The graph is $1$-tough but not $2$-tough.
First of all, we know that the graph is at most $2$-tough because there are vertices of degree $4$. If you delete all $4$ neighbors of such a vertex, you leave the graph in $2$ components; therefore the graph cannot be $3$-tough (in a $3$-tough graph, we would need to delete at least $6$ vertices to leave the graph in $2$ components). In general, a graph with minimum degree $\delta$ can be at most $\frac{\delta}{2}$-tough (unless it is the complete graph $K_{\delta+1}$).
To show the sharper bound - that the graph is not $2$-tough, either - we need to do a bit more work. In the diagram on the left, there are $8$ vertices (marked in red) whose deletion results in $5$ components: $4$ isolated vertices, and the rest of the graph. In a $2$-tough graph, this would be impossible, since at least $10$ vertices would need to be deleted to create $5$ components.
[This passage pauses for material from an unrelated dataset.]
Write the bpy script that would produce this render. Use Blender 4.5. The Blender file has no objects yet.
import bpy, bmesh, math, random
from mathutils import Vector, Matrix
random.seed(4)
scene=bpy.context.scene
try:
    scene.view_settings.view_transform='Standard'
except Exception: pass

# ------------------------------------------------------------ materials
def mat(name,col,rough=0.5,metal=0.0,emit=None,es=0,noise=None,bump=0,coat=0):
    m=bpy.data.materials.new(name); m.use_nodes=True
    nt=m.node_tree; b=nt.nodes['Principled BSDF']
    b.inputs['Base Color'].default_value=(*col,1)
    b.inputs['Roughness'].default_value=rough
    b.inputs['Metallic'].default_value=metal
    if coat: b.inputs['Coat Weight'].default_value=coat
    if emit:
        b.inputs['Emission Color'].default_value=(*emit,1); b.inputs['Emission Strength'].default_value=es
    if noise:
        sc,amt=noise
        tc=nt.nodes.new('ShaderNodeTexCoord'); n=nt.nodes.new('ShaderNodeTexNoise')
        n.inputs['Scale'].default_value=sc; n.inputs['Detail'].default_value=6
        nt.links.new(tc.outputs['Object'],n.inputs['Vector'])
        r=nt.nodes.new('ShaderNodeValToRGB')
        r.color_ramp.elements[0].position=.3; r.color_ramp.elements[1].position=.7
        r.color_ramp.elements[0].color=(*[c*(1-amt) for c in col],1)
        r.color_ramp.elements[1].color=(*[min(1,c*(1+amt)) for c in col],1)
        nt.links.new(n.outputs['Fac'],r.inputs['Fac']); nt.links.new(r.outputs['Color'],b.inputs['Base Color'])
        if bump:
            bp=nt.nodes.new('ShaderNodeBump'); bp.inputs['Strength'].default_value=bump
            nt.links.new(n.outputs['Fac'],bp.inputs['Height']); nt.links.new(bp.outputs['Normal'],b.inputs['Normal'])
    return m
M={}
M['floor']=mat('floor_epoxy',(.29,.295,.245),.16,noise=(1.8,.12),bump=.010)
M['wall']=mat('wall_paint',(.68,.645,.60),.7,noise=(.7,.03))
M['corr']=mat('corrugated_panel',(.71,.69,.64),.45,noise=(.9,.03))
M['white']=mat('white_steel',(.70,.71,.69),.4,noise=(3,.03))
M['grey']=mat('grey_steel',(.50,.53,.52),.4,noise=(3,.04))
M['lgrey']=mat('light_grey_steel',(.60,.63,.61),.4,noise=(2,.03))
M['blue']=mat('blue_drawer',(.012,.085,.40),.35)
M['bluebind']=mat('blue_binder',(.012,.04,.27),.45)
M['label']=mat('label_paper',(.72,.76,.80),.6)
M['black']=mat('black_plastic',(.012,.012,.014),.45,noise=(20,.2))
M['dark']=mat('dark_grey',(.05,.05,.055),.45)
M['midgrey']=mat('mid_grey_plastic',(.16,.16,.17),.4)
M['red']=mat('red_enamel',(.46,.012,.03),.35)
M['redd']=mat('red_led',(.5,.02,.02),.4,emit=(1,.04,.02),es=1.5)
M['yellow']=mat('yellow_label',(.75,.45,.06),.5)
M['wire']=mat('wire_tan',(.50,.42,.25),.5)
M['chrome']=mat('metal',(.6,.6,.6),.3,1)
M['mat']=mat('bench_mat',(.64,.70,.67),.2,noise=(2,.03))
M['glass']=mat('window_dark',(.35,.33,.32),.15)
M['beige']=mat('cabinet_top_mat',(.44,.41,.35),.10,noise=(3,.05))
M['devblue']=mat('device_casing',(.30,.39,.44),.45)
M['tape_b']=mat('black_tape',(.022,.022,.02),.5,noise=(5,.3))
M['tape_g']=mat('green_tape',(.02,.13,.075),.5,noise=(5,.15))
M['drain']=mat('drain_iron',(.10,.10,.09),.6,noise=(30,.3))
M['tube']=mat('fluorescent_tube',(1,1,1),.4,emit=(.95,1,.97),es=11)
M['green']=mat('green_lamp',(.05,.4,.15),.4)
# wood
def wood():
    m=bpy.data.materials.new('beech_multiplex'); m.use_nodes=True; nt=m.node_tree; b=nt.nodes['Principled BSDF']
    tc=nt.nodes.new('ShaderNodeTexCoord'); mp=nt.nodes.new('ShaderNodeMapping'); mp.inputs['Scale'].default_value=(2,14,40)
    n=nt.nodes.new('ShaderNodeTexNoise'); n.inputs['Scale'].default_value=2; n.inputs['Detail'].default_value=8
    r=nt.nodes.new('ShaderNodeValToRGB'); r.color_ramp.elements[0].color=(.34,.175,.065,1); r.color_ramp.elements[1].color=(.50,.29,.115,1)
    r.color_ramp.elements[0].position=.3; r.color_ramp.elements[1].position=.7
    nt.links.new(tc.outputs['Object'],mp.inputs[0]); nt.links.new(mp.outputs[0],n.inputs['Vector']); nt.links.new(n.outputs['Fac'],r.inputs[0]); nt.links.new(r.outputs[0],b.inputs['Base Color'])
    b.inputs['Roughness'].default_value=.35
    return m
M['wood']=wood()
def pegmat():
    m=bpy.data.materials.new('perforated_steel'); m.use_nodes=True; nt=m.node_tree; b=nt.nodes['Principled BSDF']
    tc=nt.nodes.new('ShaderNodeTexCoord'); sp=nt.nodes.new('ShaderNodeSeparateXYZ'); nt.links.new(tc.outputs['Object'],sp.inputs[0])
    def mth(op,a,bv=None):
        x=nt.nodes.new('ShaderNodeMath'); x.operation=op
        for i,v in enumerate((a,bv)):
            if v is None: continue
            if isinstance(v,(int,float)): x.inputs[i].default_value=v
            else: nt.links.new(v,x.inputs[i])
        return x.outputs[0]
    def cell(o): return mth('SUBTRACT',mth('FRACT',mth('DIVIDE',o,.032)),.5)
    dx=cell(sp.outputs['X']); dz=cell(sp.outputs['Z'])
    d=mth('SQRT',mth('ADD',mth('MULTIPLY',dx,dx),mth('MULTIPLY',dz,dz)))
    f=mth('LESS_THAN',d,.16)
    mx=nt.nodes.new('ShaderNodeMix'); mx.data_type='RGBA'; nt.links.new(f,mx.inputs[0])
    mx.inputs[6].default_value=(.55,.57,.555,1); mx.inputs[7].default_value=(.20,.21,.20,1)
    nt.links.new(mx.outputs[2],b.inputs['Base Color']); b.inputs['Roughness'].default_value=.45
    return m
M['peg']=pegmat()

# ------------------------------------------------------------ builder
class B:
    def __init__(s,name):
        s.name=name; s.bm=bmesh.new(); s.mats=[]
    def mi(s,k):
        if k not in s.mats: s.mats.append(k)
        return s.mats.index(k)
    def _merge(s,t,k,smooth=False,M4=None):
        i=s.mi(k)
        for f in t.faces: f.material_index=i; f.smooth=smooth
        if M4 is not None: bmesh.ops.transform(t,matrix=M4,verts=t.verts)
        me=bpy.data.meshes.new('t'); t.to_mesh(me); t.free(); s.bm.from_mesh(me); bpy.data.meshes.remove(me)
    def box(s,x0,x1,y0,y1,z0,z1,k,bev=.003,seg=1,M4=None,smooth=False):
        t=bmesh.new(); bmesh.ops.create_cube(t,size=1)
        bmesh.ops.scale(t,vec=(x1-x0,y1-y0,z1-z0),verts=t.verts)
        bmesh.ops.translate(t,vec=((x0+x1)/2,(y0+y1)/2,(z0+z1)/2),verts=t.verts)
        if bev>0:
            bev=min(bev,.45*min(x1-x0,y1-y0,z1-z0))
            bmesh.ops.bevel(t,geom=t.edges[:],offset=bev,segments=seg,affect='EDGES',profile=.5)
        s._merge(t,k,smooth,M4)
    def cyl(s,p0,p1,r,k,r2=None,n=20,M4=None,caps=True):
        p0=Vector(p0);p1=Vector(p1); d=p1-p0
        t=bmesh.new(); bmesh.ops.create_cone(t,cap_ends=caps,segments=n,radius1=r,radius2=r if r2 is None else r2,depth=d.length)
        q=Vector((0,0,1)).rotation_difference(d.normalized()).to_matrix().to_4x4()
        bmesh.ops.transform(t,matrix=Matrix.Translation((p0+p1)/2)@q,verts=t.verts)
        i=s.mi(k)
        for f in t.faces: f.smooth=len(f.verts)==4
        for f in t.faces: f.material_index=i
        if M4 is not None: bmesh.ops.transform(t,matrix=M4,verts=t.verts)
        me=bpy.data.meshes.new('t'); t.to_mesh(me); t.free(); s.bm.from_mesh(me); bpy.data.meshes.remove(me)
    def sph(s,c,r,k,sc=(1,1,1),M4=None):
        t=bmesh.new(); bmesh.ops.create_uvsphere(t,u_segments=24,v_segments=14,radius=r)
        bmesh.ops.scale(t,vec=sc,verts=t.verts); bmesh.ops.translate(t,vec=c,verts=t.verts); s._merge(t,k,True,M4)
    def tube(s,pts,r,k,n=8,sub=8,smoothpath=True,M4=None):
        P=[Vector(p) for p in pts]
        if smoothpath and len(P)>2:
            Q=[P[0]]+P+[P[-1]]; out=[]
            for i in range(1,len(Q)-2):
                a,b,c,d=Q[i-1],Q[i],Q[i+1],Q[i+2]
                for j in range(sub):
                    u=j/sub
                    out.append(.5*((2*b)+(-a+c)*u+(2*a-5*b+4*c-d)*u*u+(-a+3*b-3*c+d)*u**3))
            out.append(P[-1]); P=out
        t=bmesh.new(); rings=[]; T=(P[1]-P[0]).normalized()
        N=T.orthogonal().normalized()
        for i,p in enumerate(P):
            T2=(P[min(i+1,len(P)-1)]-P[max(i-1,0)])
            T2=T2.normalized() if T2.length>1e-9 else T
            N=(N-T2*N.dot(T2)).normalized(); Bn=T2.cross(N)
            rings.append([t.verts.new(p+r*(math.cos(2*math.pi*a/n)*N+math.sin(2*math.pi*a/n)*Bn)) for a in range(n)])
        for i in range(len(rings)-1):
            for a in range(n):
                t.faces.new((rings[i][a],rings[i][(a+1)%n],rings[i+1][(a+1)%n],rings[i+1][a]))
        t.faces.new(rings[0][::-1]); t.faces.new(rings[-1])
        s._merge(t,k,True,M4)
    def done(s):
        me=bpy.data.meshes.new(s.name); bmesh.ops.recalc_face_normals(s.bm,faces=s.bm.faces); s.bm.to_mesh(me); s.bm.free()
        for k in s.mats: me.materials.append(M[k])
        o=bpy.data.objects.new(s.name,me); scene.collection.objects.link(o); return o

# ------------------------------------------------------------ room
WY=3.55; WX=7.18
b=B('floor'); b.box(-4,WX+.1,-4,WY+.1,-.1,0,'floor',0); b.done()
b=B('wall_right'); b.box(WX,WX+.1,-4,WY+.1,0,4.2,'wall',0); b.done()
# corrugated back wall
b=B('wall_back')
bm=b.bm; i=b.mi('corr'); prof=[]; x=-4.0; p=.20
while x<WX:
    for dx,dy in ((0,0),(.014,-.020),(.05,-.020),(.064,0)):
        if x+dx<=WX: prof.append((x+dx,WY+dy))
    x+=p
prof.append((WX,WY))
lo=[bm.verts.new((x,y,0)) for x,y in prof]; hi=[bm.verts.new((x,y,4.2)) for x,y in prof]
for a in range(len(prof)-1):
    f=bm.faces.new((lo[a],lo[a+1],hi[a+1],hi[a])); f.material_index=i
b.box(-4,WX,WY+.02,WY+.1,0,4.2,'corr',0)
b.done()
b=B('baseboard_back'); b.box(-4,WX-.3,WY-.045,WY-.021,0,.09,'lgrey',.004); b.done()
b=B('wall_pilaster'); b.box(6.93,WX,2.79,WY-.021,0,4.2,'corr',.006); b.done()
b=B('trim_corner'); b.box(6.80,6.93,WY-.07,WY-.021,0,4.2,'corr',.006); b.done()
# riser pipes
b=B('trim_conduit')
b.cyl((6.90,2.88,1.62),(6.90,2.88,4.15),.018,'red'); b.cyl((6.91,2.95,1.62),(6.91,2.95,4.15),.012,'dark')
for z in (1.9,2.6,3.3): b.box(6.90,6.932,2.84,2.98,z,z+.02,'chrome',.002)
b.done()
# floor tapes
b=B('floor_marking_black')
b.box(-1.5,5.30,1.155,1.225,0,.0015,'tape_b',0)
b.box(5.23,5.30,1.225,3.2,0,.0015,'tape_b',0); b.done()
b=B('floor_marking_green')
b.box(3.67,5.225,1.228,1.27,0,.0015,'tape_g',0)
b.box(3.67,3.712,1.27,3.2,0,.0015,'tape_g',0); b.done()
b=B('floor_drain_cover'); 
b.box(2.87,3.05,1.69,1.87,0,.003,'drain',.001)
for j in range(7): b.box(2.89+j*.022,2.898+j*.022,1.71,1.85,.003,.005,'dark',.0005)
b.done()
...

The graph is $1$-tough because it is Hamiltonian: one Hamiltonian cycle is illustrated in the diagram on the right. In general, all Hamiltonian graphs are $1$-tough. This is true because the $n$-cycle $C_n$ is $1$-tough: if we delete $k$ vertices from around the cycle, the intervals between those vertices are connected, giving us $k$ components (unless some intervals are empty, in which case the number of components is even fewer). A Hamiltonian graph is a cycle with some extra edges, and adding edges cannot reduce the toughness.
(This result is often used as a simple way to demonstrate that a graph is not Hamiltonian: by showing that it is not $1$-tough. But this doesn't always work, since there are graphs that are $1$-tough but not Hamiltonian.)